“Contemporary Archaeology begins with the commitment that the more carefully we attend to objects, buildings and landscapes, the more human our account of the world may become.”
That bold ideal for their discipline is at the heart of a new book titled Lande: The Calais “Jungle” and Beyond, by Dan Hicks, professor of contemporary archaeology at the University of Oxford, and postdoctoral researcher Sarah Mallet. It accompanies an exhibition of the same name at Oxford’s Pitt Rivers Museum and is available open access online and in hardback from Bristol University Press, with all royalties going to L’Auberge des Migrants, which has aided displaced people in Calais since 2008.
The book notes the terrible story of “the transformation of [a] large open site of sandy wasteland on the industrial eastern edge of town, a state-owned former rubbish dump lying between the road and the sea, into an ultra-militarised landscape of encampments, barriers, violent conflict and the regime of ‘deterrence’”, where “at its peak more than 10,000 displaced people lived”. It considers the significance of Calais as “the largest European passenger port, carrying 30 million passengers via Eurostar and ferries in 2017”, and which “still handles 17 per cent of all UK trade with the world”.
But it also puts what happened in the Jungle into a number of wider contexts. Until an agreement made in the 1560s, Calais was essentially “England’s last overseas possession on the European mainland” and “its last pre-colonial overseas possession, the withdrawal from which was a key moment in the emergence of the new oceanic geographies of empire”. While believing that “Britain’s fantasies about its imperial past are increasingly wild and self-delusional”, the authors seek to “bear witness to the border as an ongoing (post)colonial technology”. Most asylum seekers in Britain, they remind us, “come from regions that were formerly part of the British empire”, with those displaced at Calais coming “overwhelmingly” from “just four states: Afghanistan, Sudan, South Sudan, and Eritrea (with some smaller but significant numbers of Somalians)”.
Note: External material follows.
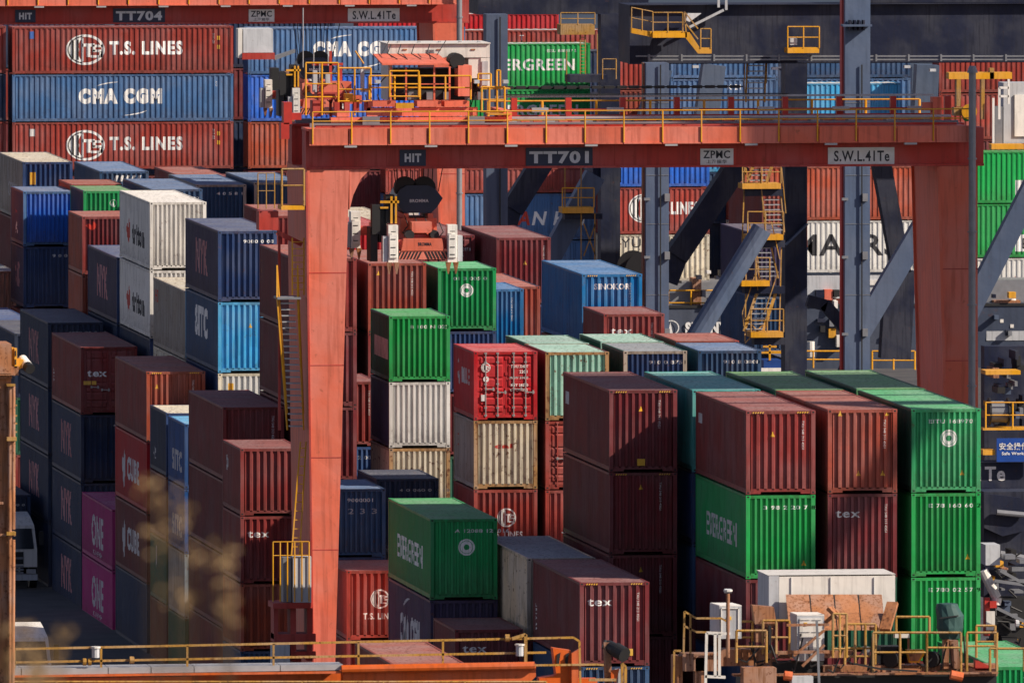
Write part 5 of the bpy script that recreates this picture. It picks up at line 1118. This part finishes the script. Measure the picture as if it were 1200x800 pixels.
# ------------------------------------------------------------------ near crane, bottom of the picture
nc = Rig('gantry_crane', 'orange gantry crane in the foreground with yellow railing along the bottom edge', 'gantry crane', 340, 800, 400, 'gantry cranes over the container yard')
def py_(x, a, b): return a + (b - a) * x / 680
nc.bar('handrail', M_OCH, (-30, 761, 0, 672, 746.5, 0), (672, 746.5, 0, 679, 751, 0), (679, 751, 0, 680, 800, 0), w=.055)
nc.bar('midrail', M_OCH, (-30, 776.5, 0, 640, 764, 0), w=.055)
for px in (17, 118.5, 219.5, 320.5, 420, 519, 616): nc.bar('rail_post', M_OCH, (px, 760.5 - px * .0205, 0, px, 786 - px * .01, 0), w=.055)
for k, px in enumerate((8, 127, 228, 329, 421)):
    a = (8, 26, 127, 228, 329)[k]; 
for a, b in ((-30, 24.5), (25.5, 126.3), (127.3, 176.5), (177.5, 227), (228, 328), (329, 402)):
    nc.poly('deck_plate', M_GALV, [(a, 783 - a * .012), (b, 783 - b * .012), (b, 791 - b * .016), (a, 791 - a * .016)], -.05, .9)
nc.poly('girder', M_ORG, [(-30, 795), (225, 792), (225, 840), (-30, 840)], .0, 1.0); nc.poly('girder_edge', M_ORG, [(-30, 791.5), (400, 786), (400, 788.5), (-30, 794)], -.12, .3)
nc.poly('girder', M_ORG, [(104, 789), (560, 783.5), (560, 830), (104, 830)], .8, 1.6)
nc.tube('girder_lip', M_ORG, (400, 783.5, -.1, 626, 779.5, -.1), r=.11); nc.poly('girder', M_ORG, [(402, 787), (622, 784), (628, 777), (628, 792), (620, 800), (402, 803)], .0, .5)
nc.rail(-30, 640, 824, 26, 2.25, -.5, M_OCH, .03, ())
nc.poly('bracket', M_ORG, [(648, 759), (669, 762), (669, 795), (700, 795), (700, 830), (632, 830), (632, 794), (652, 791)], .1, .6); nc.poly('bracket', M_ORG, [(670, 765), (678, 760), (678, 820), (670, 820)], -.05, .09)
for k in range(2): nc.poly('slot', M_BLK, [(653 + k * 10, 766), (657 + k * 10, 764), (655 + k * 10, 779), (652 + k * 10, 776)], .07, .095)
nc.tube('rail_clamp', M_OCH, (103, 775, -.05, 107, 775, -.05), (152, 773, -.05, 157, 773, -.05), (592, 747, -.05, 597, 747, -.05), (97, 775, -.05, 101, 775, -.05), r=.1); nc.bar('flexible_conduit', M_OCH, (600, 748, -.02, 616, 743, -.02), (616, 743, -.02, 616, 782, -.02), w=.08)
nc.tube('lamp', M_GREYW, (112, 759, -.1, 112, 770, -.1), (609, 756, -.1, 609, 768, -.1), r=.1); nc.tube('lamp_cap', M_HOUSE, (112, 757, -.1, 112, 759, -.1), (609, 754, -.1, 609, 756, -.1), r=.13)
nc.bar('conduit', M_OCH, (626, 779, -.1, 700, 778, -.1), (700, 778, -.1, 712, 779, -.1), w=.05)
# camera unit on its post
cu = Rig('floodlight', 'black cylindrical floodlight on a rusty post in front of the lowest lettered container', 'floodlight', 712, 800, 398)
cu.tube('housing', M_BLK, (713, 757, .3, 726, 763, -.2), r=.17, k=16); cu.tube('hood', M_BLK, (722, 761, -.05, 732, 767, -.3), r=.2, k=18); cu.bar('post', M_TAN, (711, 752, .2, 714, 830, .2), w=.18); cu.tube('bracket', M_BLK, (707, 754, .3, 712, 756, .3), r=.13)
cu.bar('guard_bar', M_OCH, (728, 776, -.1, 733, 781, -.1), (733, 781, -.1, 733, 830, -.1), (729, 778, .1, 729, 830, .1), (690, 796, 0, 722, 796, 0), w=.07); cu.poly('foot_plate', M_ORG, [(716, 785), (726, 783), (722, 800), (716, 797)], 0, .05); cu.box('cabinet', M_GREYW, (722, 784, 728, 830, .2, .5))
# ------------------------------------------------------------------ near crane trolley at the lower right
tr = Rig('crane_trolley', 'sun bleached foreground trolley with white winch house, tan covers, cabinets and ochre railings', 'crane trolley', 980, 800, 400)
h = tr.box('winch_house', M_HOUSE, (913, 674, 1049, 725, 3.0, 5.0)); tr.box('house_side', M_GREYW, (901, 674, 912.7, 728, 2.99, 5.0)); tr.box('house_roof', M_HOUSE, (900, 672.3, 1050, 673.8, 2.98, 5.1), par=h)
for px in (927, 973, 1024): tr.box('seam', M_GREYW, (px, 676, px + .6, 724, 2.97, 2.998), par=h)
for k in range(4):      # tan hood panels leaning forward
    a0, a1 = 921 + k * 28.5, 948 + k * 28.5
    m = MB(); A, B_, C_, D_ = tr.pt(a0, 697.5, 2.8), tr.pt(a1, 697.5, 2.8), tr.pt(a1 + 4, 738, 1.6), tr.pt(a0 + 4, 738, 1.6); off = Vector((0, .05, .03))
    m.hexa([D_ + off, C_ + off, C_, D_], [A + off, B_ + off, B_, A]); m.build('hood_panel', M_TAN, tr.r)
for k in range(3): tr.bar('hood_gap', M_BLK, (948.7 + k * 28.5, 697, 2.84, 952.7 + k * 28.5, 738, 1.66), w=.04)
def cab(x0, y0, x1, y1, sx, label):
    c = tr.box('cabinet_front', M_GREYW, (x0, y0, x1, y1, .4, .9)); m = MB()
    A = tr.pt(x0, y0, .4); B_ = tr.pt(x0, y1, .4); A2 = tr.pt(x0 - sx, y0 - 3, 1.2); B2 = tr.pt(x0 - sx, y1 - 6, 1.2)
    m.hexa([B_ + Vector((-.003, 0, 0)), B_ + Vector((-.003, .02, 0)), B2 + Vector((0, .02, 0)), B2], [A + Vector((-.003, 0, 0)), A + Vector((-.003, .02, 0)), A2 + Vector((0, .02, 0)), A2]); m.build('cabinet_side', M_GREYW, tr.r)
    m = MB(); C2 = tr.pt(x1 - sx, y0 - 3, 1.2); Cc = tr.pt(x1, y0, .4)
    m.hexa([A, Cc, C2, A2], [A + Vector((0, 0, .03)), Cc + Vector((0, 0, .03)), C2 + Vector((0, 0, .03)), A2 + Vector((0, 0, .03))]); m.build('cabinet_roof', M_HOUSE, tr.r)
    return c
c1 = cab(843, 710, 869, 748, 11, ''); tr.box('door_frame', M_HOUSE, (845, 712, 866, 713, .37, .399), (845, 712, 846, 745, .37, .399), (865, 712, 866, 745, .37, .399), par=c1)
c2 = cab(934, 721, 966, 774, 8, ''); tr.box('door_panel', M_HOUSE, (937, 724, 963, 760, .375, .399), par=c2); tr.box('latch', M_BLK, (938, 742, 939.5, 745, .35, .374), par=c2)
tr.poly('tilted_cover', M_TAN, [(882, 709), (907, 711), (910, 730), (904, 736), (885, 731)], .6, 1.0); tr.box('seat_frame', M_TAN, (886, 736, 906, 752, .7, .9)); tr.box('lever_box', M_BLK, (901, 733, 904, 765, .3, .5))
tr.tube('siren_post', M_TAN, (853, 695, -.3, 853, 770, -.3), r=.05); tr.tube('siren_head', M_GREYW, (849, 692, -.3, 857, 692, -.3), r=.06); tr.tube('siren_head', M_HOUSE, (853, 690.5, -.3, 853, 692.5, -.3), r=.12)
tr.box('base_beam', M_TAN, (800, 765, 842, 786, .2, .8), (842, 760, 905, 780, .9, 1.6), (965, 778, 1170, 787, .6, 1.2), (860, 787, 1170, 792, -.1, .3), (1034, 783, 1078, 789, .3, .5), (1130, 783, 1169, 792, .2, .5)); tr.box('base_shadow', M_BLK, (868, 790, 1168, 812, .4, 1.3), (905, 775, 965, 789, .9, 1.2)); tr.box('cross_beam', M_TAN, (790, 768, 800, 830, .3, .9), (815, 770, 826, 830, .2, .6), (912, 762, 1000, 771, 1.5, 1.7))
tr.box('brown_box', M_TAN, (871.5, 782, 910, 830, -.6, .0)); tr.box('grey_box', M_GREYW, (928, 792, 953, 830, -.6, -.2)); tr.tube('red_knob', M_ORG, (919, 791, -.5, 928, 792, -.5), (1114, 790, -.5, 1128, 793, -.5), r=.13)
tr.bar('diagonal_beam', M_TAN, (1037, 738, .2, 1046, 706, .8), w=.30, h=.1); tr.bar('diagonal_beam', M_TAN, (1024, 736, .3, 1030, 720, .8), (972, 712, .5, 984, 724, .3), (982, 716, .5, 966, 730, .6), w=.25, h=.1)
tr.bar('diagonal_stay', M_TAN, (930, 768, -.1, 966, 738, -.1), (940, 780, -.2, 966, 755, -.2), w=.07); tr.box('rail_plank', M_TAN, (922, 730, 972, 733.5, -.15, -.1), (922, 761.5, 972, 765.5, -.15, -.1))
tr.box('small_winch', M_BLK, (1032, 757, 1055, 778, .9, 1.5)); tr.tube('winch_wheel', M_BLK, (1043, 772, .5, 1048, 772, .7), (1090, 772, .5, 1094, 772, .7), r=.22, k=14); tr.poly('hopper', M_YEL, [(1063, 761), (1083, 761), (1083, 767), (1077, 776), (1066, 776)], .4, .7); tr.poly('hopper', M_TAN, [(1064, 763), (1082, 763), (1076, 774), (1067, 774)], .35, .39)
tr.box('valve_block', M_HOUSE, (1049, 742, 1066, 747, .3, .6)); tr.box('strut', M_TAN, (1106, 747, 1112, 783, .4, .7)); tr.box('strut', M_TAN, (1064, 748, 1066, 760, .4, .5)); tr.poly('strut', M_TAN, [(1113, 750), (1123, 750), (1125, 783), (1117, 783)], .4, .8); tr.poly('foot_wedge', M_RTGD, [(1143, 772), (1160, 780), (1160, 785), (1143, 785)], .2, .5)
def R(a, b, f, h_, sp_, y, mid=(.5,), r_=.035, f1=None): tr.rail(a, b, f, h_, sp_, y, M_OCH, r_, mid, pyf1=f1)
R(863, 898, 776, 38, .85, -.3); R(894, 925, 766, 40, .3, .5, (.5,)); R(976, 992, 770, 52, .22, -.1, (.5, .2)); R(1023, 1086, 787, 47, .72, -.2); R(1086, 1126, 787, 47, .9, -.2, (.62,)); R(1133, 1168, 786, 46, .75, -.2, (.65,)); R(990, 1026, 778, 48, .3, .1, (.4, .2))
R(1144, 1166, 770, 38, .5, .4); R(1050, 1089, 741, 19, .75, .9, (.0,)); R(1160, 1200, 786, 27, .62, -.2, ()); R(840, 882, 765, 38, .9, .9)
tr.bar('handrail', M_OCH, (802, 716, .2, 816, 724, .2), (816, 724, .2, 845, 724, .2), (845, 724, .2, 853, 728, .2), (802, 716, .2, 801, 765, .2), (809, 721, .2, 809, 765, .2), (802, 733, .2, 816, 740, .2), (816, 740, .2, 845, 741, .2), (790, 762, 0, 798, 762, 0), (790, 762, 0, 789, 830, 0), w=.05)
tr.bar('white_frame', M_HOUSE, (828, 741, -.3, 856, 742, -.3), (838, 742, -.3, 838, 792, -.3), (843, 742, -.3, 843, 792, -.3), (828, 741, -.3, 826, 830, -.3), (826, 792, -.3, 850, 793, -.3), w=.07)
tr.bar('grey_pole', M_STEEL, (957, 726, -.5, 961, 830, -.5), w=.06); tr.bar('hose', M_BLK, (1000, 777, -.3, 1030, 783, -.3), (1030, 783, -.3, 1075, 786, -.3), (1135, 768, -.1, 1146, 773, -.1), w=.05)
rg = random.Random(9)
for k in range(16):
    px_ = rg.uniform(872, 1130); p0 = (px_, rg.uniform(742, 765)); p1 = (px_ + rg.uniform(-30, 30), rg.uniform(770, 786)); y_ = rg.uniform(.0, 1.0)
    tr.tube('hose', M_BLK, (*p0, y_, (p0[0] + p1[0]) / 2 - 4, p1[1] + 4, y_), ((p0[0] + p1[0]) / 2 - 4, p1[1] + 4, y_, *p1, y_), r=.025, k=5)
for k in range(10):
    px_ = rg.uniform(880, 1100); py_a = rg.uniform(758, 776); w_ = rg.uniform(5, 12); tr.box('gear_case', rg.choice([M_TAN, M_STEEL, M_BLK, M_GREYW, M_TAN]), (px_, py_a, px_ + w_, py_a + rg.uniform(6, 12), .9 + .03 * k, 1.4))
for (a_, b_, c_, d_) in ((937, 726, 949, 740), (951, 726, 962, 740), (937, 747, 962, 758)): tr.box('panel_seam', M_STEEL, (a_, b_, c_, b_ + .5, .36, .374), (a_, d_, c_, d_ + .5, .36, .374), par=c2)
tr.box('warning_label', MARKM['yellow'], (942, 729, 946, 733, .36, .374), par=c2); tr.box('warning_label', MARKM['yellow'], (853, 722, 857, 726, .36, .398), par=c1)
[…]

Even more disturbingly, Hicks and Mallet argue that the Jungle may be a sign of a more general trend, citing a researcher called Cyrille Hanappe to the effect that “the most rapidly developing urban model is that of the precarious city…nearly a third of the world’s population will live in such neighbourhoods by 2030”.
And what of the responsibility of academics? Although anthropology (exemplified not least by museums such as the Pitt Rivers) is “the discipline that has been closest to the ongoing colonial project”, Lande sees scope for it to reinvent itself “as an anti-racist discipline” that “can not only relativise and historicise borderwork, but can also resist it and Fascist nativism too internationally”. Along with this goes “a responsibility to continue to make visible the inhuman treatment of displaced people on European soil and at its walls”.
For their fellow archaeologists, meanwhile, Hicks and Mallet claim “there can be no more urgent task…than to excavate and advocate for the undocumented present”.